Прошла всего пара дней, и весь Париж был охвачен восстанием. Король отправил в отставку Полиньяка, отменил «ордонансы», но поправить уже ничего было нельзя. Власти Короля больше не существовало. 2 августа Карл отрекся от Престола в пользу своего десятилетнего внука, герцога Бордоского, получившего королевское имя Генрих X. Роль регента при нем отводилась герцогу Орлеанскому Луи-Филиппу, тому самому, который когда-то так понравился молодому Николаю Павловичу.

Задуманная Бурбонами комбинация провалилась. Никто не хотел признавать Генриха, и Палата депутатов 7 августа предложила Трон Луи-Филиппу, представителю боковой ветви Династии Бурбонов. Через два дня состоялась гражданская церемония возведения во власть. Луи-Филипп принес присягу на верность конституции, подписал Хартию, и ему были вручены королевские регалии. Отныне он именовался Луи-Филиппом I, «королем французов».

События явились потрясением для всех европейских легитимистов и для первого из них – Русского Царя. Когда известие о свержении Карла X достигло Петербурга, Николай Павлович заявил сыну Александру: «Вот, сын мой, тебе урок! Ты видишь, как наказываются цари, нарушающие свою присягу!» Законы надо соблюдать. Их обязаны исполнять все, но особенно тот, кто первым стоит на их страже, – монарх. Если же он потакает беззаконию, то оно в конце концов его покарает. Так и случилось во Франции.

Николай Павлович хорошо относился к Карлу X. Он знал, что когда тот еще носил титул герцога д'Артуа, то проявил себя смелым, бесстрашным борцом против революции, знал, что Король Карл – истинный христианин, неукоснительно соблюдающий все обряды Католической Церкви. Однако его нетерпимость в политике внушала опасения.

Король преследовал бывших наполеоновских генералов, настоял на принятии закона о компенсации роялистам, потерявшим свое имущество в ходе революции, распустил Национальную гвардию.
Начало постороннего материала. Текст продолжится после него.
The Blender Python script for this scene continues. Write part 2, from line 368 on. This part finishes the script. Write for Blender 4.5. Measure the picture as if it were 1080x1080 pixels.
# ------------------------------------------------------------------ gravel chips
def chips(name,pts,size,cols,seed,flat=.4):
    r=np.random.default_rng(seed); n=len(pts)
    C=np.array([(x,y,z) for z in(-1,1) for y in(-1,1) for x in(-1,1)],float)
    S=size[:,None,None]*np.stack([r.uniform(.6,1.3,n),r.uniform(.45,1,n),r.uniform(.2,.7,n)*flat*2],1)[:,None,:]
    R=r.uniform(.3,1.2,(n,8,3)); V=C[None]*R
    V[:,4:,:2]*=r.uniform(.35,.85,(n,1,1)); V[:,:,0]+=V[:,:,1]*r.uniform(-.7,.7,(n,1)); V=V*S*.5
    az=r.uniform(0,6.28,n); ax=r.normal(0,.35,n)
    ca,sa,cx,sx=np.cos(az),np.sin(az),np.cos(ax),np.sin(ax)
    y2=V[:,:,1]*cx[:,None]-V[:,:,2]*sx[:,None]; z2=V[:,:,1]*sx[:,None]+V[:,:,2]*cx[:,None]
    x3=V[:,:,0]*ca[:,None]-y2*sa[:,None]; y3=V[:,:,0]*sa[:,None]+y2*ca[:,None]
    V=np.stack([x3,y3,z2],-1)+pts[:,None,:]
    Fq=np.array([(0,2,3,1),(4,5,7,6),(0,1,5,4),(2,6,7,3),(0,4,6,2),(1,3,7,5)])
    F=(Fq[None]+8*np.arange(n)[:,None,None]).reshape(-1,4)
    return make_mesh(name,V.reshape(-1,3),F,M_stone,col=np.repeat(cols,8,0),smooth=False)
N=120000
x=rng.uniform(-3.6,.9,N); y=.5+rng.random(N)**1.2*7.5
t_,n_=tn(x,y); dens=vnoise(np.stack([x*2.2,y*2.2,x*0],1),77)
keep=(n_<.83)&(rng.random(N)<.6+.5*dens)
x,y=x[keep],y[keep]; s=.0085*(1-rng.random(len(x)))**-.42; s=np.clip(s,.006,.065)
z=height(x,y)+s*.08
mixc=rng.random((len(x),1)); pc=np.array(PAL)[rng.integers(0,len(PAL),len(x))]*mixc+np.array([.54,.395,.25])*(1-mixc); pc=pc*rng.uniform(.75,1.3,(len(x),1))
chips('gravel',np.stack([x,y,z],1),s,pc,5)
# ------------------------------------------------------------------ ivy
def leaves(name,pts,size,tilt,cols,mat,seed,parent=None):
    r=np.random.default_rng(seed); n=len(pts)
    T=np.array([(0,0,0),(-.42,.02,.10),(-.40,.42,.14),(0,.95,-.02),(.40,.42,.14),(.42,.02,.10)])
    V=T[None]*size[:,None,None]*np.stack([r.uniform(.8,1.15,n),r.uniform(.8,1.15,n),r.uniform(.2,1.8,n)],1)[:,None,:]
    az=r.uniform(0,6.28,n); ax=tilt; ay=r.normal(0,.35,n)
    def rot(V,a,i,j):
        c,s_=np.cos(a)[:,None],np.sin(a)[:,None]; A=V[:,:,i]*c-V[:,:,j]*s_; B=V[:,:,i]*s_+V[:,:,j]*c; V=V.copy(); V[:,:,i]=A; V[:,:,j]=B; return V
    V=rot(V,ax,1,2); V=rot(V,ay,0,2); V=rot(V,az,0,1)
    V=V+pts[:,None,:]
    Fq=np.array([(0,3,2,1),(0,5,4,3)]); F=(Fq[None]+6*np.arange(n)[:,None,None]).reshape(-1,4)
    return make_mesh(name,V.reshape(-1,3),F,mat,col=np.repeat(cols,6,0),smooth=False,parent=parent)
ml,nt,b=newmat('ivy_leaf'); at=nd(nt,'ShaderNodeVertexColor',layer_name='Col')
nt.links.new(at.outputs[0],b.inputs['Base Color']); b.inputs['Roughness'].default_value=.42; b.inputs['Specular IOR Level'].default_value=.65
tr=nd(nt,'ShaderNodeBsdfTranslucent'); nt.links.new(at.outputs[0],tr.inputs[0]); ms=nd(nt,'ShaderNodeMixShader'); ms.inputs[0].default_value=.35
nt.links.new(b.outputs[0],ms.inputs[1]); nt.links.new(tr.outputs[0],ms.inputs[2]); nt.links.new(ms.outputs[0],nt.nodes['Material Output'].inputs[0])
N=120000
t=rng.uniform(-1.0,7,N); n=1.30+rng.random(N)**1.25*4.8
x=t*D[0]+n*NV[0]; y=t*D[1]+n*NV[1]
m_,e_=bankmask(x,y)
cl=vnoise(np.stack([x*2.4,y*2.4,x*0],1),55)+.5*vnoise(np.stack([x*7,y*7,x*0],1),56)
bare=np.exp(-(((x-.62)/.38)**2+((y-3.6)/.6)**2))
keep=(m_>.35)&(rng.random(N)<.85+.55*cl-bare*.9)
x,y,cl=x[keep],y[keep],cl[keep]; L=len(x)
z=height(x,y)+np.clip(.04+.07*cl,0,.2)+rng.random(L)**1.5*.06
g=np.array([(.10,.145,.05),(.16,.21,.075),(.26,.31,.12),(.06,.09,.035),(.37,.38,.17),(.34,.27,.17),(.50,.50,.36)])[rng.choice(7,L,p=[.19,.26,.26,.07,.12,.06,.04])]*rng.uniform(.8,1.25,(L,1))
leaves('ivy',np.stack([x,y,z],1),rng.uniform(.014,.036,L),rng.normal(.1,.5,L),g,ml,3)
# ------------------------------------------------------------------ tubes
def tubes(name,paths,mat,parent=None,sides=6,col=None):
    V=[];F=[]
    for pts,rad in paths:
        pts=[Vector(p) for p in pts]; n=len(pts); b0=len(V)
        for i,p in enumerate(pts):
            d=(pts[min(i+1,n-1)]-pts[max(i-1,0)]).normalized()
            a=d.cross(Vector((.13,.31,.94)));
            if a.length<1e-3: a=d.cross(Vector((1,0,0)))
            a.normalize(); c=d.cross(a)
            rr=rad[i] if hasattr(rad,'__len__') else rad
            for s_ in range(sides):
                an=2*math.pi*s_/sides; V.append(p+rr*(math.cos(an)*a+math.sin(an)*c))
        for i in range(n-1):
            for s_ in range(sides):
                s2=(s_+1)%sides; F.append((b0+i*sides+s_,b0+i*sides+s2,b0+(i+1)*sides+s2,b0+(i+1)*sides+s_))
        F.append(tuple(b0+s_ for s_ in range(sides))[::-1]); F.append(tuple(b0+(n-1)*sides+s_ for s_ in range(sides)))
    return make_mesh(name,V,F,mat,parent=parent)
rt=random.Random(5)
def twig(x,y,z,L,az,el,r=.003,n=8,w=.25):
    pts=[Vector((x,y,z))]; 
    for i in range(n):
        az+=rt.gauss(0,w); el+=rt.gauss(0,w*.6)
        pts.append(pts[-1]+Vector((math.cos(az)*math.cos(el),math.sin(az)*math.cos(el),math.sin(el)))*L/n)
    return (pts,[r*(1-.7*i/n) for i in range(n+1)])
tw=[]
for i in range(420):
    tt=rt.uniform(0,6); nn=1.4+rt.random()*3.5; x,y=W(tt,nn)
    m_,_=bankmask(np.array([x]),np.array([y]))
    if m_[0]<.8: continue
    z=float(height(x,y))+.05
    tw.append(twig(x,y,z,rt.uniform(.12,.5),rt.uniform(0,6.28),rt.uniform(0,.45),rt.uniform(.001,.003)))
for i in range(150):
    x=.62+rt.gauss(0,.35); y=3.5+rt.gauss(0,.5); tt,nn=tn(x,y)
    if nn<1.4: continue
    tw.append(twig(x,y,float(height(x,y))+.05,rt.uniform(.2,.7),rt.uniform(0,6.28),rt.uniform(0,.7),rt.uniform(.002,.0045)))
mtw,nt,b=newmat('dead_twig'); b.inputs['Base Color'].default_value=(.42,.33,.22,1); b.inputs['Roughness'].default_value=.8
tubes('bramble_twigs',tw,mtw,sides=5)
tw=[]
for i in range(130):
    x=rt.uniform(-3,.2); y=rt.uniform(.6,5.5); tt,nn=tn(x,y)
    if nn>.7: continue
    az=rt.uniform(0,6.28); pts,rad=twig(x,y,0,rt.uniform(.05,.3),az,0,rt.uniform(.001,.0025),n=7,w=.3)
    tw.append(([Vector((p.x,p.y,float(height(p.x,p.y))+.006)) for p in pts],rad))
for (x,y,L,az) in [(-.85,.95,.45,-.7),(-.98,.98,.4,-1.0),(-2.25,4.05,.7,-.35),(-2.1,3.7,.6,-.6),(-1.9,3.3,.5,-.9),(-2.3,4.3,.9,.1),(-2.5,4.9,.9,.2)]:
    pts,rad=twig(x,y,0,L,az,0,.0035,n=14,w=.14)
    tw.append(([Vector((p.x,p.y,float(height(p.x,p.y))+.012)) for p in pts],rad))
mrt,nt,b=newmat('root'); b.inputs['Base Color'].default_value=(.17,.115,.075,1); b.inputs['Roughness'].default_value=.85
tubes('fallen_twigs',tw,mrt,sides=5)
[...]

И еще немало делал для того, чтобы перечеркнуть и вытравить из памяти все, что было связано с революцией и Наполеоном.

Царь искренне был обеспокоен такой безоглядной политикой: историю нельзя ведь «переписать» заново. Надо приспосабливаться к новым условиям, а не делать вид, что последних десятилетий в истории Франции как бы и не существовало.

Особенно обострилась обстановка с начала 1830 года, о чем Император был хорошо осведомлен. Русский посол в Париже граф К. О. Поццо ди Борго (1768–1842) несколько раз передавал Королю устные и письменные призывы Николая I к «сдержанности», к «разумной умеренности».